The Cold War was anything but for much of the so-called Third World. Although the United States and Soviet Union did not come to blows, millions of lives were lost throughout Latin America, Africa, and Asia as the superpower struggle fueled local and transnational conflicts over decolonization and modernization. This course will examine the Cold War’s effects across the globe and, conversely, the ways in which conflicts and actors in the global South shaped the outcome of the US-Soviet standoff and shaped the contemporary geopolitical landscape. Sources will include works of scholarship such as Conflicting Missions, Hanoi’s War, and The Last Colonial Massacre; primary works like Discourse on Colonialism and essays from Jawharlal Nehru, Fidel Castro, and Ché Guevara; and films such as The Battle of Chile and The Act of Killing.
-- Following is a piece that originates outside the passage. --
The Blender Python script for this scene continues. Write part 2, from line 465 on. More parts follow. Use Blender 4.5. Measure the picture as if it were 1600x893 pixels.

Media outreach is a critical piece of any strategic communication effort. This course prepares students to build, implement, and measure earned media programs that achieve policy, business and philanthropic objectives. Class lectures, guest speakers, readings and assignments give students an understanding of the priorities and expectations of various types of contemporary media, and how to successfully engage them through research-based strategies and tactics designed to reach key audiences.

This course examines the meaning and importance of intercultural communication as it applies to individuals, groups, organizations and nations. Students examine the meaning of “culture” and how “culture” can affect personal, national and international understanding and communication, beliefs and behaviors. The course examines the difficulties and dangers that can result from cultural misunderstanding. In a modern world with diverse communication methods, there is an ever-increasing need for intercultural understanding and communication. The course investigates the various ways in which cultures differ and the necessity of understanding and respecting other cultures. The course assists communication professionals to be more effective with external communication campaigns in other countries and internal communication within a diverse workplace. The course emphasizes clear and logical spoken and written expression to enhance individual ability to interact effectively with people of different cultures.